■ Objective
Would you write out the listing verbatim and skip every picture in it?

■ Data segment
________________

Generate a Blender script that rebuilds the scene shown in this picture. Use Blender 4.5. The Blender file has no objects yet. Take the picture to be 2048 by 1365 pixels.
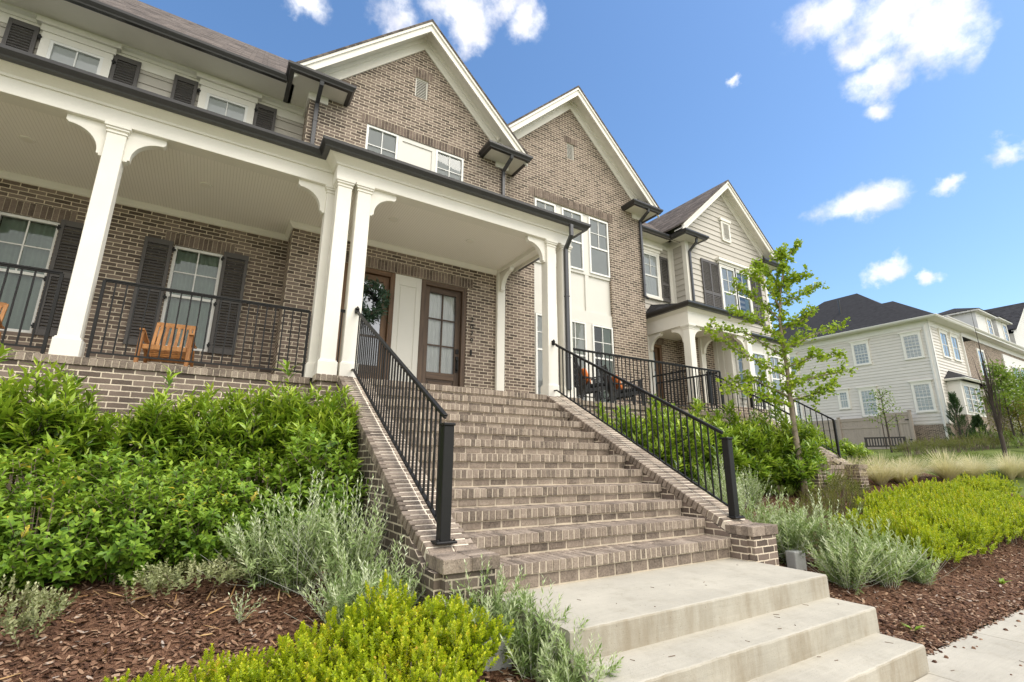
import bpy, bmesh, math, random
import numpy as np
from mathutils import Vector, Matrix
random.seed(7); RNG = np.random.default_rng(7)
R = math.radians
scene = bpy.context.scene
# ---------------------------------------------------------------- camera
cam_d = bpy.data.cameras.new("camera"); cam_d.sensor_width = 36.0; cam_d.lens = 962.22 / 2048 * 36.0
cam_d.clip_start = 0.05; cam_d.clip_end = 2000
cam = bpy.data.objects.new("camera", cam_d); scene.collection.objects.link(cam)
yaw, pit, rol = R(31.72), R(14.27), R(.31)
_f = Vector((math.sin(yaw)*math.cos(pit), math.cos(yaw)*math.cos(pit), math.sin(pit)))
_r = Vector((math.cos(yaw), -math.sin(yaw), 0)); _u = _r.cross(_f)
_r2 = _r*math.cos(rol) + _u*math.sin(rol); _u2 = -_r*math.sin(rol) + _u*math.cos(rol)
mw = Matrix.Identity(4)
for i in range(3):
    mw[i][0] = _r2[i]; mw[i][1] = _u2[i]; mw[i][2] = -_f[i]
mw[2][3] = 1.5
cam.matrix_world = mw
scene.camera = cam
# ---------------------------------------------------------------- light, exposure
SUN_EL, SUN_AZ = R(56), R(140)          # azimuth measured from +y (into the facade) towards +x
scene.view_settings.view_transform = 'Standard'; scene.view_settings.look = 'None'
scene.view_settings.gamma = 1; scene.view_settings.use_curve_mapping = False
scene.view_settings.exposure = 1.2
sun_d = bpy.data.lights.new("sun", 'SUN'); sun_d.energy = 1.7; sun_d.angle = R(50); sun_d.color = (1, .92, .80)
sun = bpy.data.objects.new("sun", sun_d); scene.collection.objects.link(sun)
sdir = Vector((math.sin(SUN_AZ)*math.cos(SUN_EL), math.cos(SUN_AZ)*math.cos(SUN_EL), math.sin(SUN_EL)))
sun.rotation_euler = sdir.to_track_quat('Z', 'Y').to_euler()
sun.location = sdir*60
try:
    scene.cycles.use_denoising = True
    scene.cycles.max_bounces = 8; scene.cycles.diffuse_bounces = 6; scene.cycles.transparent_max_bounces = 12
    scene.cycles.caustics_reflective = False; scene.cycles.caustics_refractive = False
    scene.cycles.sample_clamp_indirect = 6
except Exception: pass
# ---------------------------------------------------------------- world: clear sky with cumulus at fixed bearings
world = bpy.data.worlds.new("World"); scene.world = world; world.use_nodes = True
wt = world.node_tree; wt.nodes.clear(); WN, WL_ = wt.nodes, wt.links
def wn(t, **k):
    n = WN.new(t)
    for a, b in k.items(): setattr(n, a, b)
    return n
def wmath(op, a, b=None, clamp=False):
    n = wn('ShaderNodeMath', operation=op, use_clamp=clamp)
    for i, v in enumerate((a, b)):
        if v is None: continue
        if isinstance(v, (int, float)): n.inputs[i].default_value = v
        else: WL_.new(v, n.inputs[i])
    return n.outputs[0]
sky = wn('ShaderNodeTexSky', sky_type='NISHITA', sun_disc=False, sun_elevation=SUN_EL, sun_rotation=SUN_AZ,
         altitude=100, air_density=1.2, dust_density=0.8, ozone_density=3.5)
geo = wn('ShaderNodeTexCoord')
def wnoise(scale, detail, rough=.6, off=(0, 0, 0)):
    mp = wn('ShaderNodeMapping'); mp.inputs['Location'].default_value = off
    WL_.new(geo.outputs['Generated'], mp.inputs['Vector'])
    n = wn('ShaderNodeTexNoise'); n.inputs['Scale'].default_value = scale; n.inputs['Detail'].default_value = detail
    n.inputs['Roughness'].default_value = rough; WL_.new(mp.outputs[0], n.inputs['Vector']); return n
wb = wnoise(9, 6)
wsub = wn('ShaderNodeVectorMath', operation='SUBTRACT'); WL_.new(wb.outputs['Color'], wsub.inputs[0]); wsub.inputs[1].default_value = (.5, .5, .5)
wsc = wn('ShaderNodeVectorMath', operation='SCALE'); WL_.new(wsub.outputs[0], wsc.inputs[0]); wsc.inputs['Scale'].default_value = .11
wadd = wn('ShaderNodeVectorMath', operation='ADD'); WL_.new(geo.outputs['Generated'], wadd.inputs[0]); WL_.new(wsc.outputs[0], wadd.inputs[1])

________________

■ Reply to the task
Generate a Blender script that rebuilds the scene shown in this picture. Use Blender 4.5. The Blender file has no objects yet. Take the picture to be 2048 by 1365 pixels.
import bpy, bmesh, math, random
import numpy as np
from mathutils import Vector, Matrix
random.seed(7); RNG = np.random.default_rng(7)
R = math.radians
scene = bpy.context.scene
# ---------------------------------------------------------------- camera
cam_d = bpy.data.cameras.new("camera"); cam_d.sensor_width = 36.0; cam_d.lens = 962.22 / 2048 * 36.0
cam_d.clip_start = 0.05; cam_d.clip_end = 2000
cam = bpy.data.objects.new("camera", cam_d); scene.collection.objects.link(cam)
yaw, pit, rol = R(31.72), R(14.27), R(.31)
_f = Vector((math.sin(yaw)*math.cos(pit), math.cos(yaw)*math.cos(pit), math.sin(pit)))
_r = Vector((math.cos(yaw), -math.sin(yaw), 0)); _u = _r.cross(_f)
_r2 = _r*math.cos(rol) + _u*math.sin(rol); _u2 = -_r*math.sin(rol) + _u*math.cos(rol)
mw = Matrix.Identity(4)
for i in range(3):
    mw[i][0] = _r2[i]; mw[i][1] = _u2[i]; mw[i][2] = -_f[i]
mw[2][3] = 1.5
cam.matrix_world = mw
scene.camera = cam
# ---------------------------------------------------------------- light, exposure
SUN_EL, SUN_AZ = R(56), R(140)          # azimuth measured from +y (into the facade) towards +x
scene.view_settings.view_transform = 'Standard'; scene.view_settings.look = 'None'
scene.view_settings.gamma = 1; scene.view_settings.use_curve_mapping = False
scene.view_settings.exposure = 1.2
sun_d = bpy.data.lights.new("sun", 'SUN'); sun_d.energy = 1.7; sun_d.angle = R(50); sun_d.color = (1, .92, .80)
sun = bpy.data.objects.new("sun", sun_d); scene.collection.objects.link(sun)
sdir = Vector((math.sin(SUN_AZ)*math.cos(SUN_EL), math.cos(SUN_AZ)*math.cos(SUN_EL), math.sin(SUN_EL)))
sun.rotation_euler = sdir.to_track_quat('Z', 'Y').to_euler()
sun.location = sdir*60
try:
    scene.cycles.use_denoising = True
    scene.cycles.max_bounces = 8; scene.cycles.diffuse_bounces = 6; scene.cycles.transparent_max_bounces = 12
    scene.cycles.caustics_reflective = False; scene.cycles.caustics_refractive = False
    scene.cycles.sample_clamp_indirect = 6
except Exception: pass
# ---------------------------------------------------------------- world: clear sky with cumulus at fixed bearings
world = bpy.data.worlds.new("World"); scene.world = world; world.use_nodes = True
wt = world.node_tree; wt.nodes.clear(); WN, WL_ = wt.nodes, wt.links
def wn(t, **k):
    n = WN.new(t)
    for a, b in k.items(): setattr(n, a, b)
    return n
def wmath(op, a, b=None, clamp=False):
    n = wn('ShaderNodeMath', operation=op, use_clamp=clamp)
    for i, v in enumerate((a, b)):
        if v is None: continue
        if isinstance(v, (int, float)): n.inputs[i].default_value = v
        else: WL_.new(v, n.inputs[i])
    return n.outputs[0]
sky = wn('ShaderNodeTexSky', sky_type='NISHITA', sun_disc=False, sun_elevation=SUN_EL, sun_rotation=SUN_AZ,
         altitude=100, air_density=1.2, dust_density=0.8, ozone_density=3.5)
geo = wn('ShaderNodeTexCoord')
def wnoise(scale, detail, rough=.6, off=(0, 0, 0)):
    mp = wn('ShaderNodeMapping'); mp.inputs['Location'].default_value = off
    WL_.new(geo.outputs['Generated'], mp.inputs['Vector'])
    n = wn('ShaderNodeTexNoise'); n.inputs['Scale'].default_value = scale; n.inputs['Detail'].default_value = detail
    n.inputs['Roughness'].default_value = rough; WL_.new(mp.outputs[0], n.inputs['Vector']); return n
wb = wnoise(9, 6)
wsub = wn('ShaderNodeVectorMath', operation='SUBTRACT'); WL_.new(wb.outputs['Color'], wsub.inputs[0]); wsub.inputs[1].default_value = (.5, .5, .5)
wsc = wn('ShaderNodeVectorMath', operation='SCALE'); WL_.new(wsub.outputs[0], wsc.inputs[0]); wsc.inputs['Scale'].default_value = .11
wadd = wn('ShaderNodeVectorMath', operation='ADD'); WL_.new(geo.outputs['Generated'], wadd.inputs[0]); WL_.new(wsc.outputs[0], wadd.inputs[1])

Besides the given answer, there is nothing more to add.